Книга: Code 2.0

Encryption

Encryption

The examples so far have involved regulations directed to code writers as a way indirectly to change behavior. But sometimes, the government is doubly indirect: Sometimes it creates market incentives as a way to change code writing, so that the code writing will indirectly change behavior. An example is the U.S. government’s failed attempt to secure Clipper as the standard for encryption technology.[17]

I have already sketched the Janus-faced nature of encryption: The same technology enables both confidentiality and identification. The government is concerned with the confidentiality part. Encryption allows individuals to make their conversations or data exchanges untranslatable except by someone with a key. How untranslatable is a matter of debate,[18] but we can put that debate aside for the moment, because, regardless, it is too untranslatable for the government’s liking. So the government sought to control the use of encryption technology by getting the Clipper chip accepted as a standard for encryption.

The mechanics of the Clipper chip are not easily summarized, but its aim was to encourage encryption technologies that left a back door open for the government.[19] A conversation could be encrypted so that others could not understand it, but the government would have the ability (in most cases with a court order) to decrypt the conversation using a special key.

The question for the government then was how it could spread the Clipper chip technology. At first, the Clinton administration thought that the best way was simply to ban all other encryption technology. This strategy proved very controversial, so the government then fixed on a different technique: It subsidized the development and deployment of the Clipper chip.[20]

The thinking was obvious: If the government could get industry to use Clipper by making Clipper the cheapest technology, then it could indirectly regulate the use of encryption. The market would do the regulation for the government.[21]

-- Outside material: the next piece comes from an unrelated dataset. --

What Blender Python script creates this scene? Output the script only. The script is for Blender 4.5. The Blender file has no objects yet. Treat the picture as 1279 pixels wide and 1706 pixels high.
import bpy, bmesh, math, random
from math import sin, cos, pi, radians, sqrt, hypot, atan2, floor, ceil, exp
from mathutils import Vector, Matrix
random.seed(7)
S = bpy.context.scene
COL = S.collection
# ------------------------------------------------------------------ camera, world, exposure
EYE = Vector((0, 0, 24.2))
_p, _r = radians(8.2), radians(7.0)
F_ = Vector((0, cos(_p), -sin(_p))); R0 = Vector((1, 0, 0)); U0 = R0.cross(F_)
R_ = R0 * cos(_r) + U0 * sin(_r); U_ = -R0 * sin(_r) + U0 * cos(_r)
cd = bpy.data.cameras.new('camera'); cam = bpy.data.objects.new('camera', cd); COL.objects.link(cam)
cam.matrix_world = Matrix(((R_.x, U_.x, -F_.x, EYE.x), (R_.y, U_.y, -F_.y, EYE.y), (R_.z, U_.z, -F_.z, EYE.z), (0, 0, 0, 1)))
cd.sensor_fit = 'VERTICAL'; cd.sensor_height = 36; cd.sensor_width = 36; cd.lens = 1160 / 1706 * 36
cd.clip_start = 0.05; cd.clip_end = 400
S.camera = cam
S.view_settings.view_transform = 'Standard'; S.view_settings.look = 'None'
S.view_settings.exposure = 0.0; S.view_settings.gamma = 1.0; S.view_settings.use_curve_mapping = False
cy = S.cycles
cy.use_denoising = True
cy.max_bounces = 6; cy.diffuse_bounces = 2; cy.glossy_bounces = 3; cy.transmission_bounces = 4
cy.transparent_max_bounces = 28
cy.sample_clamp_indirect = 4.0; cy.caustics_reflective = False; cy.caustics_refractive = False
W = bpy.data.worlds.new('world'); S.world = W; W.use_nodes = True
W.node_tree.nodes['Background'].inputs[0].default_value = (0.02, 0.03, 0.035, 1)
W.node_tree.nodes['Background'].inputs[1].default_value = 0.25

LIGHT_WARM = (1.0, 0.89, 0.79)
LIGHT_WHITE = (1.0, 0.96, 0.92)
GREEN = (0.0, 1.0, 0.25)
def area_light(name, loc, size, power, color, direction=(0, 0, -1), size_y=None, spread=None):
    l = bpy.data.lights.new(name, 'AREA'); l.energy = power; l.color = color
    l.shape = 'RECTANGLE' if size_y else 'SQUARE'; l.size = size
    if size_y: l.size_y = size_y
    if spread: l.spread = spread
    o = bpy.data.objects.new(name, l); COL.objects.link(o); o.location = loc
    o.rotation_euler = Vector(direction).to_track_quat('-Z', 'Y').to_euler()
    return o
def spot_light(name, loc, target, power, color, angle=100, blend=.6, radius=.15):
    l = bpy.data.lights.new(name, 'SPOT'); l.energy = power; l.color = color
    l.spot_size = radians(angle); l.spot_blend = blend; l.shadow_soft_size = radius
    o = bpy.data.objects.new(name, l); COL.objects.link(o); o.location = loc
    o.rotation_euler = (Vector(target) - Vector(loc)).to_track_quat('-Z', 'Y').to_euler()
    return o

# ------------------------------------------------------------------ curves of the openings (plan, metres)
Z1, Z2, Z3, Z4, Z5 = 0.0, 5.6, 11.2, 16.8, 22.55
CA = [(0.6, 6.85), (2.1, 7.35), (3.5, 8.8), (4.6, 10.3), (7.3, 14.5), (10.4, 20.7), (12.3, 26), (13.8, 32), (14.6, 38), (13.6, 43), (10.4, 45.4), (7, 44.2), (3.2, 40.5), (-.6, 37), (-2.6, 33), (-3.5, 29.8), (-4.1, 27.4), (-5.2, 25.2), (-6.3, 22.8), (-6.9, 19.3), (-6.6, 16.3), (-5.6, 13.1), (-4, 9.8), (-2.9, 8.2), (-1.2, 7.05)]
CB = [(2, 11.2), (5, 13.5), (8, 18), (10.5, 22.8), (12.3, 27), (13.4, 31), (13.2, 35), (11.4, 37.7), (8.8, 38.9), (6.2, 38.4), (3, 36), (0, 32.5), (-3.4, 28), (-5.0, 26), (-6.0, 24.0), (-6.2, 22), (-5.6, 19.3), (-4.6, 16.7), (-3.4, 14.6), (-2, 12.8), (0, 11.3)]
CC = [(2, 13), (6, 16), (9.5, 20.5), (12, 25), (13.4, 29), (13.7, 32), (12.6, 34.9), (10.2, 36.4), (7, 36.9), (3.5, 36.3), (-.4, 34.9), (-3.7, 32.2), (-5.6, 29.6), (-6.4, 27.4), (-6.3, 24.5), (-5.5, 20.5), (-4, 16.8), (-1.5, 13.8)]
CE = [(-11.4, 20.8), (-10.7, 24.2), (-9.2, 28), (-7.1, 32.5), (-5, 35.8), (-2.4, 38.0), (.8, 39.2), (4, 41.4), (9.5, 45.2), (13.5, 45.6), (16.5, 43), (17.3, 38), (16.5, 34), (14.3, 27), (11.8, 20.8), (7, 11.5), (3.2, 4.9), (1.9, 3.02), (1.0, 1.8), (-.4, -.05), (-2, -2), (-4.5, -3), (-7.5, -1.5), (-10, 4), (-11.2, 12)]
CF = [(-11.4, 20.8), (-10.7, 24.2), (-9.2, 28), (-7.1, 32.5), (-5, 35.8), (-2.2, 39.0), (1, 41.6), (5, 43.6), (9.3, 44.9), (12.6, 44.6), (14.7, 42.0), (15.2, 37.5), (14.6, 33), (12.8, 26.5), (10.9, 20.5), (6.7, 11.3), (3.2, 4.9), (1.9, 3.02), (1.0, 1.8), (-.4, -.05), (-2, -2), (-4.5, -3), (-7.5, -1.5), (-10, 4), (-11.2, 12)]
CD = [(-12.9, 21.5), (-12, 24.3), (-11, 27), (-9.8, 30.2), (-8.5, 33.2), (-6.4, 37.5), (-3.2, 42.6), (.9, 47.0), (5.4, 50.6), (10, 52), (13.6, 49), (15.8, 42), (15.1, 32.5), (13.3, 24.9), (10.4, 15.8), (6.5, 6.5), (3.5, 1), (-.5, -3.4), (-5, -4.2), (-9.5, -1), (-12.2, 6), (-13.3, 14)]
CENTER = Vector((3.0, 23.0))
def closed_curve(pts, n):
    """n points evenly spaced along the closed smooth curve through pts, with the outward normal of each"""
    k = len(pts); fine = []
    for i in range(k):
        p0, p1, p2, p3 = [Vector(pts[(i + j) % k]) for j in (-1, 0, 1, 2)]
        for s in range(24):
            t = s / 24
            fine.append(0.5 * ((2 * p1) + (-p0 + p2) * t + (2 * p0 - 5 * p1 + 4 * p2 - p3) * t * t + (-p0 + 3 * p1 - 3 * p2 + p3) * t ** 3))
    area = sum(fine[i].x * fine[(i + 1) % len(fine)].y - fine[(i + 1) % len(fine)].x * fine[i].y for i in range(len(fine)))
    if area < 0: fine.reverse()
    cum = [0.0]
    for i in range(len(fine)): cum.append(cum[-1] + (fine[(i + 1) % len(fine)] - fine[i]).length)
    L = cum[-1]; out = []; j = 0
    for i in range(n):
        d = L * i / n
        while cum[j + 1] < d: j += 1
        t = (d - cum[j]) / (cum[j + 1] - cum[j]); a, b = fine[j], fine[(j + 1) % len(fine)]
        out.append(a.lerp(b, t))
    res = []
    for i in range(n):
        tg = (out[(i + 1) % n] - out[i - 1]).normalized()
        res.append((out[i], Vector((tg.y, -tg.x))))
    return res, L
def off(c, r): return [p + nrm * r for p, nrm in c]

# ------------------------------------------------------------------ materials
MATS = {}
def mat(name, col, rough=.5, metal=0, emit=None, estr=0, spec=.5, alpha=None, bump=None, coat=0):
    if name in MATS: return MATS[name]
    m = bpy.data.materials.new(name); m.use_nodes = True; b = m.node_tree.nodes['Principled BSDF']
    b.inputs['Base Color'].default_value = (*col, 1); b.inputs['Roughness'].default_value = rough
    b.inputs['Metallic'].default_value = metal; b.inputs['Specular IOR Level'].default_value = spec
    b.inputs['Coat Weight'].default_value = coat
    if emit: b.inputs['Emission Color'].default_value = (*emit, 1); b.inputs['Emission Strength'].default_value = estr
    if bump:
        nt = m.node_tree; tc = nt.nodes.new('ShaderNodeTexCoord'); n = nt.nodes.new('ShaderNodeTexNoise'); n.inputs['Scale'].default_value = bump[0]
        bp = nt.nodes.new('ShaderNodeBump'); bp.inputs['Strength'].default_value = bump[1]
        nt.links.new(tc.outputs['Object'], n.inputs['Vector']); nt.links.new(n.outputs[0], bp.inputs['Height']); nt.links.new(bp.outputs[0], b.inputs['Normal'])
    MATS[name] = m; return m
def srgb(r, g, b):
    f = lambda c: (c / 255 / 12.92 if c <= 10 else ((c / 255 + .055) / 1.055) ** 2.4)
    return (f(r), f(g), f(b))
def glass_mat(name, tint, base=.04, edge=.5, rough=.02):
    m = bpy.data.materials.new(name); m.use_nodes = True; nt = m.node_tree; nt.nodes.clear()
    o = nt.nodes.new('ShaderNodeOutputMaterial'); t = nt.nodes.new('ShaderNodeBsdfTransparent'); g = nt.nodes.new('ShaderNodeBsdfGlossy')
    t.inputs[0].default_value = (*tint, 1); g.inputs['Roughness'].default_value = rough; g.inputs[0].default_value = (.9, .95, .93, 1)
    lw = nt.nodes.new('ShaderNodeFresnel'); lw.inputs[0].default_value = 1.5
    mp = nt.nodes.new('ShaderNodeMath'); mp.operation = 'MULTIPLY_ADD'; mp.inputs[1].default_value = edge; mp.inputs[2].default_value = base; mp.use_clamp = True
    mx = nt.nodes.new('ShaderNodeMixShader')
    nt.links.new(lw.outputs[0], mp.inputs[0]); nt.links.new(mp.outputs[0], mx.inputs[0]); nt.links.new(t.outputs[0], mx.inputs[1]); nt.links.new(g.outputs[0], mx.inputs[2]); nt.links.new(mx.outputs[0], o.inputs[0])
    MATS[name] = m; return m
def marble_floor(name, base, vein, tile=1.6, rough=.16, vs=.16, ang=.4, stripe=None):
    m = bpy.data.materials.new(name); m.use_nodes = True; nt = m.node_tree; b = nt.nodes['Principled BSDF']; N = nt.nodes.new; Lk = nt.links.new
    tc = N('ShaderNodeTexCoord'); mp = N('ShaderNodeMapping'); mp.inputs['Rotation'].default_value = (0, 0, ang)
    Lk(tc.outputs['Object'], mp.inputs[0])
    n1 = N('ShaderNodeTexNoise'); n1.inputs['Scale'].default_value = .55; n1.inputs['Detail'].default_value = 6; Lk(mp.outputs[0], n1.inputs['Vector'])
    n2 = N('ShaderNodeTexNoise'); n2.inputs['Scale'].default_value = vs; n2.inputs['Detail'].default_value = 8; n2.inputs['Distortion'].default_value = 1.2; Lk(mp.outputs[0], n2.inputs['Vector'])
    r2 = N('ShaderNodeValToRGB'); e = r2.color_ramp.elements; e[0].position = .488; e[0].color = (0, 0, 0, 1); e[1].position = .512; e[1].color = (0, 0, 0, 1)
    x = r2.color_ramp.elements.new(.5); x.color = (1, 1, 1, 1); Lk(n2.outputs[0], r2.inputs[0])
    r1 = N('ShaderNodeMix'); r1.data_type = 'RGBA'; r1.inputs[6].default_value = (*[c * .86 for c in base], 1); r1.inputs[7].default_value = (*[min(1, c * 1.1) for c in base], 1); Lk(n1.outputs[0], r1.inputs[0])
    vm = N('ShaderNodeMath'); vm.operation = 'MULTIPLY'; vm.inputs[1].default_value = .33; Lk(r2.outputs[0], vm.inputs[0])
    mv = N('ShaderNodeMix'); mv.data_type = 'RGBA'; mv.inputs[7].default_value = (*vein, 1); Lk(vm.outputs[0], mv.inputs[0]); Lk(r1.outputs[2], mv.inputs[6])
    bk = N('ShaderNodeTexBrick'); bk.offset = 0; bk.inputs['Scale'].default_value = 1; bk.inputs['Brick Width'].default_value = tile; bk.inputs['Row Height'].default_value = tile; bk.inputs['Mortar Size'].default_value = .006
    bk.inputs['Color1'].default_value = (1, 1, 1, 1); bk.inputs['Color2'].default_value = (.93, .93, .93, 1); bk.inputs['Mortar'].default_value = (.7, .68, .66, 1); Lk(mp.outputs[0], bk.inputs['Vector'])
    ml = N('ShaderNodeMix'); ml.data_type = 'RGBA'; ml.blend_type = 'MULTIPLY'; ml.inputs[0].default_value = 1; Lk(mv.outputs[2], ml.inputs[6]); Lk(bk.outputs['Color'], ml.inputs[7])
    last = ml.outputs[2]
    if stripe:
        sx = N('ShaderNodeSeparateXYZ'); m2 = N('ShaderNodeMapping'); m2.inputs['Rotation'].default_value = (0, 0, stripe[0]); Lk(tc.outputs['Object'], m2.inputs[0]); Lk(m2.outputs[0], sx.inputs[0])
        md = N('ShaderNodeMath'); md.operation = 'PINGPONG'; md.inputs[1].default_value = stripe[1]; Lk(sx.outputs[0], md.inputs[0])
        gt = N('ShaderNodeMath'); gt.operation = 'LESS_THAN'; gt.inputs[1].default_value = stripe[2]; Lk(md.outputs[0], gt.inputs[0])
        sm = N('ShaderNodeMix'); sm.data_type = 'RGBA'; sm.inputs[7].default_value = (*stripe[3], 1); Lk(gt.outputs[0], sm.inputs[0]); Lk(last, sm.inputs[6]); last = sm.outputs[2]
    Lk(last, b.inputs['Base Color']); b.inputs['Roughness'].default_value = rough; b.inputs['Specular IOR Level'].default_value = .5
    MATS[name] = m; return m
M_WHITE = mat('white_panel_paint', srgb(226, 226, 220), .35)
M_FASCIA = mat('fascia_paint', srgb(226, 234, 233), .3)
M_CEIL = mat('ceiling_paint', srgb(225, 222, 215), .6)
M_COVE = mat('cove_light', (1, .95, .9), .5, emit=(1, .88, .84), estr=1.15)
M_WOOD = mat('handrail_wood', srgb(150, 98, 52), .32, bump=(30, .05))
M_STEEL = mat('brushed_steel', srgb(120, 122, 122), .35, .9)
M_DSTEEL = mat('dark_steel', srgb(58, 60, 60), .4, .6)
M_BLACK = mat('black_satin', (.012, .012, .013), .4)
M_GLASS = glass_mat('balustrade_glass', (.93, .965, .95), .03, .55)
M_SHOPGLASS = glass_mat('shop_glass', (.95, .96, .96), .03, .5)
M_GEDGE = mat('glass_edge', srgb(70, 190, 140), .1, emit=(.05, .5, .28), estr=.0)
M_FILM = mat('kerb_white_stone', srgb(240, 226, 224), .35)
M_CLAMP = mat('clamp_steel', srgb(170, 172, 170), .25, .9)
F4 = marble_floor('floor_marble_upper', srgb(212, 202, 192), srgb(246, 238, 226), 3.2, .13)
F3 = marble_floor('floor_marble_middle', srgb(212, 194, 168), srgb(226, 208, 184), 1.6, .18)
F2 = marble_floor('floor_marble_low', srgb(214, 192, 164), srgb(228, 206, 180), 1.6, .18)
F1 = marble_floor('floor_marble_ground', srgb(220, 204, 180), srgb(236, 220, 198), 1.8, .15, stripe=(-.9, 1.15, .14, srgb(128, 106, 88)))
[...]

The subsidy plan failed. Skepticism about the quality of the code itself, and about the secrecy with which it had been developed, as well as strong opposition to any governmentally directed encryption regime (especially a U.S.-sponsored regime), led most to reject the technology. This forced the government to take another path.

That alternative is for our purposes the most interesting. For a time, some were pushing for authority to regulate authors of encryption code directly — with a requirement that they build into their code a back door through which the government could gain access.[22] While the proposals have been various, they all aim at ensuring that the government has a way to crack whatever encryption code a user selects.

Compared with other strategies — banning the use of encryption or flooding the market with an alternative encryption standard — this mode presents a number of advantages.

First, unlike banning the use of encryption, this mode of regulation does not directly interfere with the rights of use by individuals. It therefore is not vulnerable to a strong, if yet unproven constitutional claim that an individual has a right “to speak through encryption.” It aims only to change the mix of encryption technologies available, not to control directly any particular use by an individual. State regulation of the writing of encryption code is just like state regulation of the design of automobiles: Individual use is not regulated. Second, unlike the technique of subsidizing one market solution, this solution allows the market to compete to provide the best encryption system, given this regulatory constraint. Finally, unlike both other solutions, this one involves the regulation of only a relatively small number of actors, since manufacturers of encryption technology are far fewer in number than users or buyers of encryption systems.

Like the other examples in this section, then, this solution is an example of the government regulating code directly so as to better regulate behavior indirectly; the government uses the architecture of the code to reach a particular substantive end. Here the end, as with digital telephony, is to ensure that the government’s ability to search certain conversations is not blocked by emerging technology. And again, the government pursues that end not by regulating primary behavior but by regulating the conditions under which primary behavior happens.